Investors Are Focused On the Past |
Authored by columnist Jason Zweig, the piece discusses the widespread move away from domestic equities by individual and institutional investors.
The funds are largely moving into either fixed income or sector funds, or into funds focused on the emerging markets.
By focusing on the past, rather than looking ahead, today's investors are like driving down the road with your eyes fixed firmly in the rear-view mirror.
Bond returns have trounced stock performance over the last decade. Moreover, bonds offer the apparent allure of safety, since everyone "knows" that bonds are less risky than stocks.
Well, maybe, but if you're buying a bond today - at rates last seen in the late 1940's - you're taking on more principal risk than you might realize.

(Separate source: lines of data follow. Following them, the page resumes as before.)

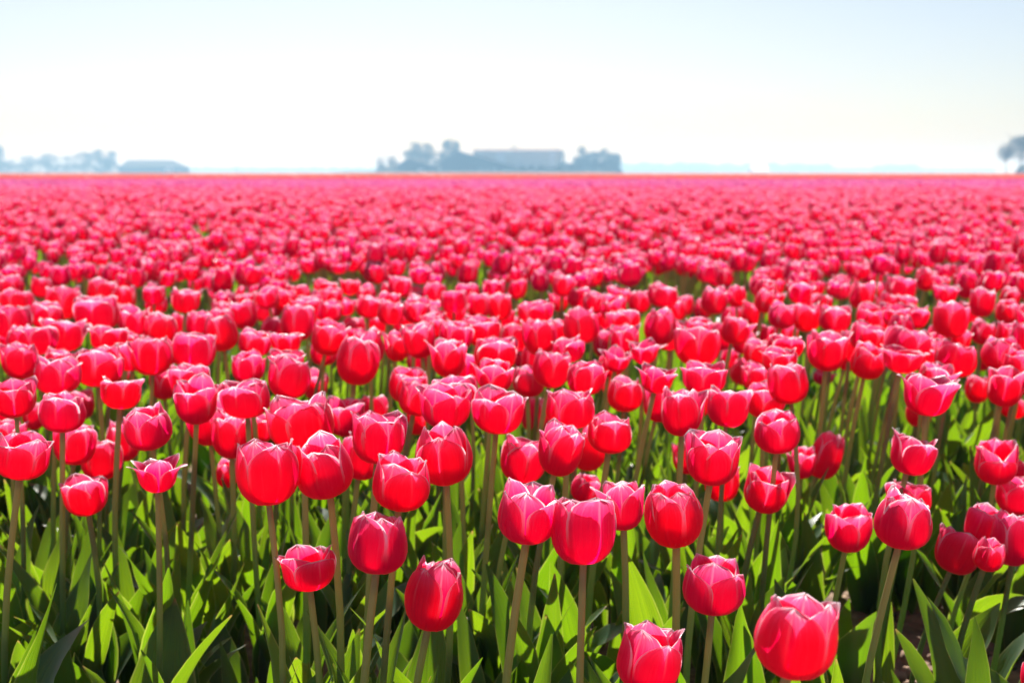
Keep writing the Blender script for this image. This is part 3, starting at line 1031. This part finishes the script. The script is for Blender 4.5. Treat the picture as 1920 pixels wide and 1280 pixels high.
    (1600, 1661, 574, 614, 'o', None, None), (1490, 1538, 568, 620, 'c', None, None), (1537, 1590, 572, 620, 'o', None, None),
    (1440, 1488, 565, 613, 'c', None, None), (1590, 1633, 527, 578, 'c', None, None), (1632, 1663, 520, 572, 'c', None, None),
    (1660, 1711, 517, 568, 'o', None, None), (1715, 1751, 502, 543, 'c', None, None), (1865, 1906, 562, 606, 'c', None, None),
    (1817, 1862, 540, 592, 'c', None, None), (1866, 1922, 604, 648, 'o', None, None), (1440, 1500, 629, 668, 'o', None, None),
    (1522, 1561, 690, 720, 'c', None, None), (1556, 1594, 614, 652, 'c', None, None), (1820, 1852, 648, 692, 'c', None, None),
    (1905, 1960, 570, 615, 'c', None, None), (1912, 1975, 690, 745, 'o', None, None),
]
NOMINAL = {'e': .061, 'c': .062, 'o': .065, 'w': .070}
tulips = []
for (xl, xr, yt, yb, kind, lab, short) in T:
    pad = .045 if yb < 800 else (.02 if yb < 1100 else -.02)   # the softer outlines were read a little tight
    gx_, gy_ = pad * (xr - xl), pad * (yb - yt)
    xl, xr, yt, yb = xl - gx_, xr + gx_, yt - gy_, yb + gy_
    wpx = xr - xl
    D = F_PX * NOMINAL[kind] / wpx
    cx, cy = (xl + xr) / 2, (yt + yb) / 2
    for _ in range(60):
        z = at(cx, cy, D).z
        if z > .475:
            D *= 1.012
        elif z < .30:
            D /= 1.012
        else:
            break
    tulips.append(dict(cx=cx, cy=cy, w=wpx, h=yb - yt, D=D, kind=kind, label=lab, short=short))

# no two blooms may share the same space: push the higher one in the picture back
for _ in range(40):
    moved = False
    for i, a in enumerate(tulips):
        pa = at(a['cx'], a['cy'], a['D'])
        for b in tulips[i + 1:]:
            if abs(a['cx'] - b['cx']) > 160 or abs(a['cy'] - b['cy']) > 160:
                continue
            pb = at(b['cx'], b['cy'], b['D'])
            ra = a['w'] * a['D'] / F_PX
            rb = b['w'] * b['D'] / F_PX
            if (pa - pb).length < .46 * (ra + rb):
                (a if a['cy'] < b['cy'] else b)['D'] *= 1.03
                moved = True
                pa = at(a['cx'], a['cy'], a['D'])
    if not moved:
        break

# fill the field behind them: jittered candidates on the plane of the blooms
hand_px = np.array([(t['cx'], t['cy'], t['w']) for t in tulips])


def field_points(d0, d1, dens, margin):
    pts = []
    cell = 1 / math.sqrt(dens)
    y = d0
    while y < d1:
        half = .36 * y * 1.06 + margin
        n = int(2 * half / cell)
        xs = -half + (np.arange(n) + .5) * cell + rng.uniform(-.46, .46, n) * cell
        yy = y + rng.uniform(-.46, .46, n) * cell
        pts.append(np.stack([xs, yy], 1))
        y += cell
    return np.concatenate(pts)


cand = field_points(2.2, 9.0, 92, .7)
extra = []
for x, y in cand:
    z = .435 + .032 * rng.standard_normal()
    z = min(.49, max(.33, z))
    px, py, D = to_px(Vector((x, y, z)))
    gap = noise.noise((x * 1.3, y * 1.1, 4.4))
    inside = -45 < px < 1965
    if y < 4.05 and inside:
        # the photograph's own blooms stand here; only close gaps that are not theirs
        if py > 690:
            continue
        dd = np.abs(hand_px[:, :2] - (px, py)) / hand_px[:, 2:3]
        if ((dd[:, 0] < .40) & (dd[:, 1] < .36)).any():
            continue
        if min((at(t['cx'], t['cy'], t['D']) - Vector((x, y, z))).length for t in tulips) < .062:
            continue
        extra.append((x, y, z, px, py, D, inside))
        continue
    dd = np.abs(hand_px[:, :2] - (px, py)) / hand_px[:, 2:3]
    if inside and ((dd[:, 0] < .72) & (dd[:, 1] < .62)).any():
        continue
    if (4.5 < y < 5.1 and gap > -.10 and rng.random() < .74) or (6.9 < y < 7.5 and gap < .05 and rng.random() < .6):
        continue
    clump = noise.noise((x * 2.3, y * 2.0, 9.1))
    if y > 3.9 and clump < -.10 and rng.random() < .68:
        continue
    z += .030 * gap + .020 * clump
    extra.append((x, y, z, px, py, D, inside))
extra.sort(key=lambda e: e[5])
need = 300 - len(tulips)
mass = []
for e in extra:
    x, y, z, px, py, D, inside = e
    kd = rng.choice(['e', 'c', 'c', 'o', 'o', 'w'])
    if inside and need > 0 and py > 330:
        need -= 1
        wpx = F_PX * NOMINAL[kd] * rng.uniform(.88, 1.08) / D
        tulips.append(dict(cx=px, cy=py, w=wpx, h=wpx * {'e': 1.15, 'c': 1.0, 'o': .9, 'w': .8}[kd], D=D, kind=kd, label=None, short=None))
    else:
        mass.append((x, y, z, kd))

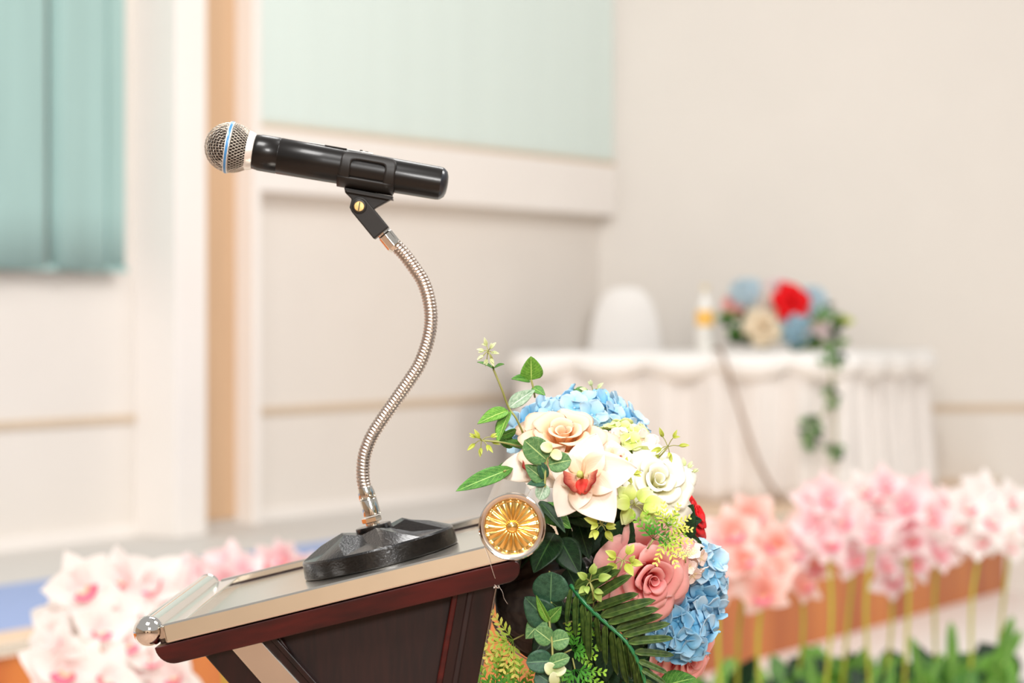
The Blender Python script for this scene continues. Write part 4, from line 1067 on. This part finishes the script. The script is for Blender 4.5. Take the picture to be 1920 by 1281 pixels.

As noted in yesterday's Random Glenings post, if you buy a 10-year Treasury note today at the prevailing yield of 2%, and rates return to the level of a year ago, you will see a capital loss of -13%.
True, you will eventually get your money back - but only if you buy the Treasury directly. Buying a bond mutual fund, which typically maintains an average maturity in its portfolio, does not offer the same assure of return of principal.
Returning to the article:
Since the end of 2008, when the financial crisis was near its worst,
investors have taken $105 billion more out of U.S. stock mutual funds
and exchange-traded funds than they put in, according to Kevin McDevitt,
a fund-flow analyst at Morningstar
...
Last
year, investors ditched a net $34 billion in funds holding the biggest
U.S. growth stocks, like those in the Standard & Poor's 500 index.
In 2011 they also got rid of more than $15 billion in funds that hold
midsize stocks. Funds in both categories tend to be highly diversified,
typically with 100 or more stocks across at least 10 industries.
http://online.wsj.com/article/SB10001424052970204778604577243302119518244.html?mod=djemITP_h
And it's not just individuals that are fleeing the stock market, according to Mr. Zweig:
Between 2006 and 2011, college and university endowments cut their
holdings in U.S. stocks to 16% from 25% of their assets, according to
the Nacubo-Commonfund Study of Endowments.
Meanwhile, these institutions raised their positions in "alternative
strategies" such as hedge funds, private equity, real estate and
commodities to 53% from 40%. Those alternatives carry their own
risks—foremost among them the inability to trade at will.
In the third quarter of last year, estimates Trim Tabs Investment
Research, pension plans sold a net $79 billion in U.S. stocks. Since the
end of 2008, according to data from the Federal Reserve, pension plans
have sold a net $1.3 trillion in stocks and bought $1 trillion in bonds.
But does fleeing the US market in favor of the emerging markets make sense?
Not according to noted investment strategist Rich Bernstein. In an article published in the Financial Times on Wednesday, Mr. Bernstein writes:
Despite 2011's dismal emerging markets equity performance, investors continue to believe that the emerging markets are largely immune to the developed world's credit hangover. But cycles often begin in the US, travel to Europe, and then end up in the emerging markets. This cycle will likely follow that historical precedent. The emerging markets' difficult tugs-of-war between inflation and growth indicate that the emerging markets, rather than decoupling from the developed world, were perhaps the biggest beneficiaries of the global credit bubble.
http://www.ft.com/intl/cms/s/0/b2656e54-5f06-11e1-9df6-00144feabdc0.html#axzz1nyoxk8uR
Here's Bernstein's conclusion:
US-based assets (both stocks and bonds) continue as our favourites. In fact, this significant secular shift is already under way. Despite the recent attention-grabbing rally in risk-on assets, the S&P 500 has outperformed Bric equities for more than four years.